Rafael Nadal must put aside off-court controversy as he prepares for tomorrow's Wimbledon quarter-final meeting with Finland's Jarkko Nieminen.
The Spaniard has reacted angrily to newspaper reports in France and Switzerland linking him to the doping scandal which has rocked the Tour de France.
Pre-race favourites Jan Ullrich and Ivan Basso were among 13 riders withdrawn by their teams after they were implicated in a Spanish police investigation into a blood-doping operation in Madrid.
The investigation centres on links between riders and a Spanish doctor, Eufemiano Fuentes, after anabolic steroids, frozen blood and blood transfusion equipment were discovered in raids by Spanish police.
International Cycling Union (UCI) president Pat McQuaid said: 'Only riders have been named so far, but many footballers, tennis players and athletes are on the list.'
Nadal, speaking after reaching the quarter-finals at Wimbledon, said: 'I have never taken anything in my life and I never will.
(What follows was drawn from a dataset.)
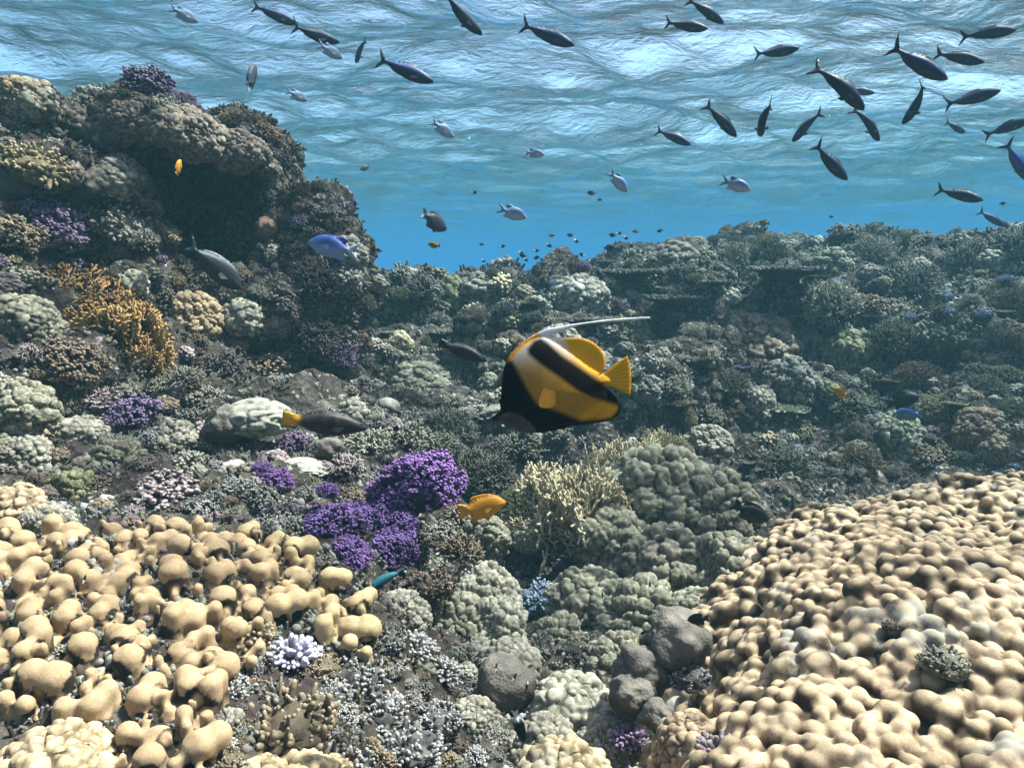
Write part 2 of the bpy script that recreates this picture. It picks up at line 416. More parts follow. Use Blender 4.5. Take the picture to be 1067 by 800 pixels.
V = V + (craggy(V, N) - V) * (0.35 + 0.65 * near)[:, None]
ROCK = rock_mat('reef_rock')
seabed = link('seabed', mesh_of('seabed', V, Q, mat=ROCK), 'craggy reef seabed of old coral rock', 'seabed', kind='structure')
BV = [(V, [tuple(q) for q in Q.tolist()])]

# the tall outcrop at the left: blobs fused into one body, with an overhang
def fuse(blobs, voxel):
    mb = MB()
    for c, r in blobs:
        U, tt = ico(3); mb.add(U * np.array(r) + np.array(c), None, tt)
    V, q, t, _ = mb.arrays()
    o = bpy.data.objects.new('tmp', mesh_of('tmp', V, q, t)); COL.objects.link(o)
    md = o.modifiers.new('r', 'REMESH'); md.mode = 'VOXEL'; md.voxel_size = voxel
    dg = bpy.context.evaluated_depsgraph_get(); ev = o.evaluated_get(dg); me = ev.to_mesh()
    V = np.zeros(len(me.vertices) * 3, np.float32); me.vertices.foreach_get('co', V); V = V.reshape(-1, 3).astype(float)
    q = np.array([list(p.vertices) for p in me.polygons if len(p.vertices) == 4], np.int32)
    ev.to_mesh_clear(); bpy.data.objects.remove(o, do_unlink=True)
    return V, q
def relax(V, q, it=3, f=0.5):
    for _ in range(it):
        acc = np.zeros_like(V); cnt = np.zeros(len(V))
        for a, b in ((0, 1), (1, 2), (2, 3), (3, 0)):
            np.add.at(acc, q[:, a], V[q[:, b]]); np.add.at(acc, q[:, b], V[q[:, a]])
            np.add.at(cnt, q[:, a], 1); np.add.at(cnt, q[:, b], 1)
        V = V + f * (acc / np.maximum(cnt, 1)[:, None] - V)
    return V
def bl(px, py, d, rpx, ry=None, rz=None):
    s = d / F; p = at(px, py, d)
    return (tuple(p), (rpx * s, (ry if ry else rpx) * s, (rz if rz else rpx) * s))
BL = [bl(205, 144, 3.5, 90, 110, 26), bl(258, 164, 3.5, 46, 110, 26), bl(165, 132, 2.95, 62, 90, 30), bl(205, 142, 2.92, 55, 90, 24), bl(248, 160, 2.95, 36, 60, 22), bl(152, 95, 3.0, 30, 50, 24), bl(105, 144, 2.95, 36, 60, 30), bl(85, 165, 2.95, 34, 60, 36), bl(125, 205, 3.05, 38, 60, 60),
      bl(22, 115, 2.65, 32, 60, 24), bl(15, 150, 2.65, 48, 70, 34), bl(45, 178, 2.55, 46, 50, 18), bl(5, 230, 2.6, 60, 80, 60), bl(50, 300, 2.75, 90, 110, 60), bl(45, 250, 2.6, 50, 50, 36), bl(115, 215, 2.7, 36, 40, 40), bl(125, 255, 2.75, 40, 50, 40), bl(192, 205, 3.95, 90, 60, 82), bl(210, 300, 3.8, 90, 60, 60), bl(100, 200, 3.5, 70, 70, 90),
      bl(282, 190, 3.25, 22, 50, 46), bl(286, 250, 3.3, 26, 50, 34), bl(330, 225, 3.25, 26, 50, 26), bl(320, 270, 3.25, 36, 60, 36), bl(352, 262, 3.2, 24, 40, 22), bl(355, 300, 3.25, 20, 40, 26), bl(300, 330, 3.2, 56, 70, 40), bl(345, 365, 3.3, 34, 60, 36), bl(225, 330, 3.0, 46, 70, 36), bl(200, 370, 2.85, 46, 60, 40), bl(150, 330, 2.8, 60, 90, 60), bl(160, 430, 2.85, 90, 110, 60), bl(300, 430, 3.5, 90, 80, 60)]
TV, TQ = fuse(BL, 0.035)
TV = relax(TV, TQ, 4)
TV = craggy(TV, normals(TV, TQ), 0.75, 9)
link('reef_outcrop', mesh_of('reef_outcrop', TV, TQ, mat=ROCK), 'tall dark reef outcrop with a shaded overhang rising to the surface', 'reef outcrop', kind='structure')
BV.append((TV, [tuple(q) for q in TQ.tolist()]))
# knolls on the back wall
BL2 = [bl(440, 330, 4.9, 45, 60, 60), bl(500, 320, 5.1, 60, 70, 40), bl(410, 330, 6.0, 40, 60, 40), bl(640, 345, 5.4, 60, 80, 60), bl(700, 312, 5.8, 70, 80, 45), bl(790, 303, 6.1, 60, 80, 48), bl(870, 312, 6.0, 60, 80, 50), bl(880, 275, 5.9, 26, 40, 36), bl(960, 312, 5.9, 60, 80, 50), bl(1035, 290, 5.6, 70, 80, 46),
       bl(720, 350, 5.0, 60, 60, 60), bl(930, 370, 4.7, 60, 50, 40), bl(1020, 370, 4.5, 60, 50, 45), bl(560, 350, 4.8, 50, 50, 50), bl(450, 390, 4.3, 40, 40, 40), bl(430, 420, 4.1, 40, 40, 30), bl(860, 420, 4.2, 60, 40, 40), bl(960, 440, 3.9, 60, 40, 30), bl(690, 410, 4.0, 45, 40, 40)]
KV, KQ = fuse(BL2, 0.04)
KV = relax(KV, KQ, 3)
KV = craggy(KV, normals(KV, KQ), 0.9, 21)
link('reef_wall', mesh_of('reef_wall', KV, KQ, mat=ROCK), 'long blue reef wall standing behind the gully', 'reef wall', kind='structure')
BV.append((KV, [tuple(q) for q in KQ.tolist()]))

def make_bvh(parts):
    vs, fs, k = [], [], 0
    for v, f in parts:
        vs += [tuple(p) for p in v.tolist()]; fs += [tuple(i + k for i in q) for q in f]; k += len(v)
    return BVHTree.FromPolygons(vs, fs)
ROCKS = make_bvh(BV)
# ------------------------------------------------------------------ coral shapes (unit radius)
def hemi(n, rs, zmin=-0.15, jit=0.12):
    i = np.arange(n) + 0.5
    z = 1 - (1 - zmin) * i / n; ph = i * 2.399963
    r = np.sqrt(np.clip(1 - z * z, 0, 1))
    d = np.stack([r * np.cos(ph), r * np.sin(ph), z], 1) + rs.randn(n, 3) * jit
    return d / np.linalg.norm(d, axis=1, keepdims=True)

def bush(seed, n=90, r=0.05, sub=3, squash=0.75, nz=6, up=0.25):
    """many thin upright forked branches with pale tips"""
    rs = np.random.RandomState(seed); mb = MB()
    U, tt = ico(2); mb.add(U * 0.45 * np.array([1, 1, squash]), None, tt, 0.0)
    for d in hemi(n, rs):
        L = 0.82 + 0.25 * rs.rand() + 0.12 * vnoise(d[None] * 2.2, 1, seed)[0]
        b = d * 0.35; e = d * L + np.array([0, 0, up * 0.4]); md = (b + e) / 2 + rs.randn(3) * 0.05
        P = np.array([b, md, e]) * np.array([1, 1, squash])
        mb.tube(P, [r * 1.25, r * 1.1, r * 0.8], nz, 0.0, 1.0)
        for k in range(sub):
            f = 0.35 + 0.6 * rs.rand(); o = P[1] * (1 - f) + P[2] * f
            dd = d + rs.randn(3) * 0.75 + np.array([0, 0, up]); dd /= np.linalg.norm(dd)
            mb.tube([o, o + dd * (0.14 + 0.14 * rs.rand())], [r * 0.9, r * 0.7], 5, 0.35, 1.0)
    return mb.mesh('bush')

def cauli(seed, n=170, squash=0.8, kr=0.085, rough=0.2, deep=0.6):
    """dense knobbly cauliflower head: short stubby branches ending in clusters of rounded knobs"""
    rs = np.random.RandomState(seed); mb = MB()
    U, tt = ico(3); mb.add(U * deep * np.array([1, 1, squash]), None, tt, 0.0)
    for d in hemi(n, rs, -0.25, 0.07):
        L = 0.80 + 0.1 * rs.rand() + 0.34 * vnoise(d[None] * 2.4, 1, seed)[0]
        S = np.array([1, 1, squash])
        mb.tube(np.array([d * 0.5, d * L]) * S, [kr * 0.7, kr * 0.75], 5, 0.0, 0.55)
        for k in range(4):
            o = d * (L + 0.03) + rs.randn(3) * kr * 0.75
            V, t = ico(1); V = V * (kr * (0.5 + 0.45 * rs.rand()))
            hgt = (V @ d) / kr
            mb.add((V + o) * S, None, t, np.clip(0.55 + 0.6 * hgt, 0.2, 1.0))
    return mb.mesh('cauli')

def digit(seed, n=80, r=0.085, squash=0.7):
    """short blunt fingers with round white ends"""
    rs = np.random.RandomState(seed); mb = MB()
    U, tt = ico(2); mb.add(U * 0.55 * np.array([1, 1, squash]), None, tt, 0.0)
    for d in hemi(n, rs, -0.05, 0.1):
        L = 0.8 + 0.3 * rs.rand(); dd = d + np.array([0, 0, 0.25]); dd /= np.linalg.norm(dd)
        S = np.array([1, 1, squash])
        b = d * 0.4; e = b + dd * (L - 0.4)
        rr = r * (0.75 + 0.5 * rs.rand())
        mb.tube(np.array([b, (b + e) / 2 + rs.randn(3) * 0.02, e]) * S, [rr, rr * 1.1, rr * 0.95], 7, 0.0, 1.0)
        if rs.rand() < 0.5:
            q = rs.randn(3) * 0.6 + dd; q /= np.linalg.norm(q); o = (b * 0.4 + e * 0.6)
            mb.tube(np.array([o, o + q * 0.2]) * S, [rr * 0.8, rr * 0.7], 6, 0.4, 1.0)
    return mb.mesh('digit')

def lobed(seed, level=5, cell=4.2, amp=0.2, big=0.22, squash=0.8, bigcell=1.7, flat=-0.4):
    """smooth rounded knobs packed over a boulder"""
    V, t = ico(level); V = V.copy()
    W = V + seed * 7.7
    k0, c0 = knobs(W + 0.10 * np.stack([vnoise(W, 3, 1), vnoise(W, 3, 2), vnoise(W, 3, 3)], 1), bigcell, seed)
    Wd = W + 0.05 * np.stack([vnoise(W, 7, 4), vnoise(W, 7, 5), vnoise(W, 7, 6)], 1)
    k1, c1 = knobs(Wd, cell, seed + 1)
    V = V * (0.8 + big * k0 + 0.12 * vnoise(W, 1.3, seed))[:, None]
    N = tri_normals(V, t)
    V = V + N * (amp * k1)[:, None] * (0.55 + 0.45 * c0)[:, None]
    V = V + N * (0.012 * fbm(W, 14, 3, 8))[:, None]
    V[:, 2] *= squash; V[:, 2] = np.maximum(V[:, 2], flat)
    return mesh_of('lobed', V, None, t, {'tip': np.clip(k1 * 0.9, 0, 1)})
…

I am well enough educated in the sporting world and outside not to cheat.
'People who write lies about other people are bad people.
'There is nothing more to say about this. He is a coward. He should sign what he writes.
'My manager is speaking to my lawyers.'
Nadal defeated Georgia's Irakli Labadze 6-3 7-6 (7-4) 6-3 and Nieminen beat Russian Dmitry Tursunov 7-5 6-4 6-7 6-7 9-7.